Pope Francis reflected on the memory and experience of parents who are truly hospitable and take care of all the children of the neighborhood. He said that, “Miracles can happen when a mother has eyes and attention, care giving and care for children other than her own.” He said that this affects children positively: “We know well what strength a people acquire whose parents are ready to move to protect everyone’s children, because they regard children as a joint good, that they are happy and proud to protect.”
The Holy Father noted that it is not easy to be a family of this kind today. There are obstacles and there is always the temptation of egoism. He said that families must recover fellowship and at the same time adapt to changing circumstances.
Returning to the image of the family table, the pope noted that egoism, particularly in rich countries, means that the table is overabundant and leaves the poor out. He said it is “shameful” how the rich overeat (and then “are induced to remedy the excess”) while so many others, “too many brothers and sisters, remain outside the table.”
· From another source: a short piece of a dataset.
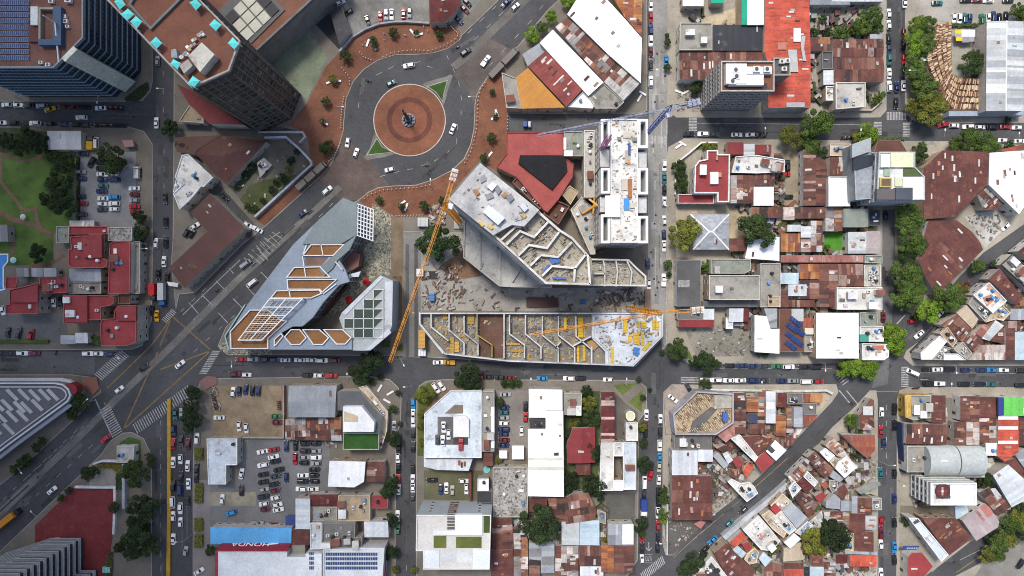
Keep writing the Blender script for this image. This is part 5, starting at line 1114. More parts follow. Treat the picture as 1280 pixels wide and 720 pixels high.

Turning back to the Eucharist, Pope Francis said, “Truly, there is no division that can resist this Sacrifice of communion: only a false attitude, of complicity with evil, can exclude from it. Every other distance cannot resist the vulnerable power of the broken bread and poured wine, Sacrament of the one Body of the Lord.”
The Christian family, said the pope, is called to show its “true horizon” by caring for “all the abandoned and excluded” and showing the Church as a Mother. He prayed for family fellowship to “grow and mature in the time of grace of the forthcoming Jubilee of Mercy.”